I am very lucky to have a thoughtful husband who encourages me to go shopping with my gift cards. (Hoarding gift cards bring me joy as well.) Also, Jono dances well and looks cute in a holiday sweater.

Jono’s good looks can get him into trouble though. Let me tell you about an incident at the Dance Studio yesterday. It involves a cougar and some racism.

We arrived at the lesson a minute or two late. Our dance instructor, who had taught our last lesson, recognized us and called us on over when we got there. With him were the two older gentlemen who also have been regulars at the beginner classes, an elderly Taiwanese man and a slightly younger, balding Asian man who is old enough to be my father. A new student was there too. She was wearing a sleeveless, high-low, see-through tunic over a tank top and mini-skirt with dance shoes and leg warmers. I could see her squinting at Jono through her purple glasses, and I knew what was going through her greasy blonde head. This cougar thought she could steal Jono from me.

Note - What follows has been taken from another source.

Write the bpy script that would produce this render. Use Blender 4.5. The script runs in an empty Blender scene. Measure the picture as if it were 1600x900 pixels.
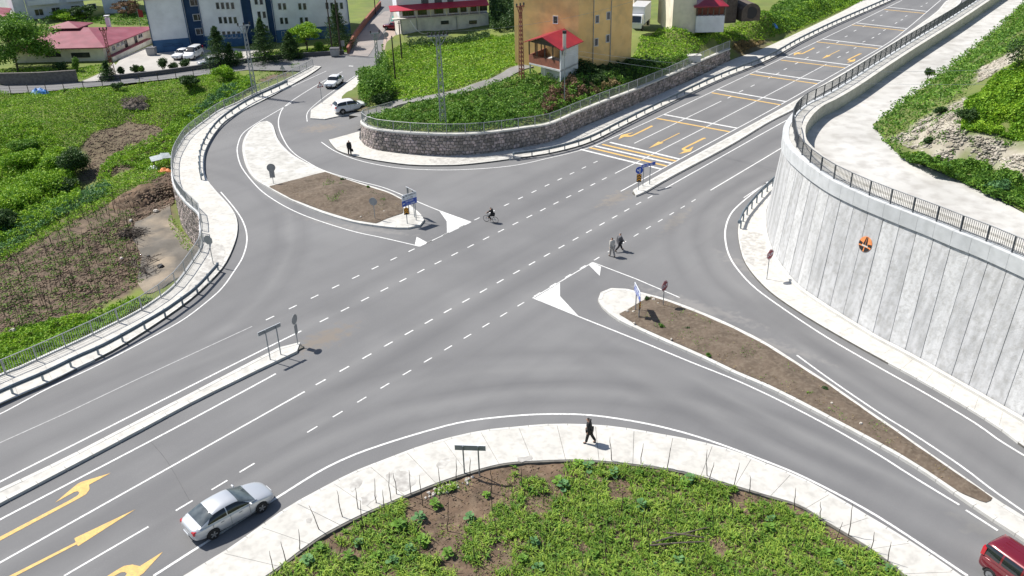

This was funny for a couple reasons. First of all, no one can steal Jono from me. I do not say this out of conceit from my looks or charms. I say this because Jono is a committed husband who believes marriage is forever. (Also, he loves me. Duh.)  Second of all, though this lady was in good shape for her age, her age was quite out of the range my husband would ever consider dating if he were single. She must’ve been about a decade older than him. Jono is not 19, so a decade older is not really much competition for me.

Back to the story. The lady looked at the bald Asian man she was paired with and pushed him away from her. “Oh, is this your partner?” she cried cattily as if Asians could only dance with other Asians. She started moving towards Jono. “No,” I replied while giving her my world-famous stink eye.

I might’ve commented on her racist remarks, but the cougar suddenly caught the eye of our dance instructor. He had seen it all, and he looked at her with a disappointed and slightly superior eye as if to say, “That was so racist and thirsty that I am embarrassed to have even witnessed it.” This look so shamed the cougar that she went back to her original dance partner (who really deserved better).

After our lesson was done, Jono asked me why the cougar had thought he was gay and the older Asian man was his dance partner. I laughed.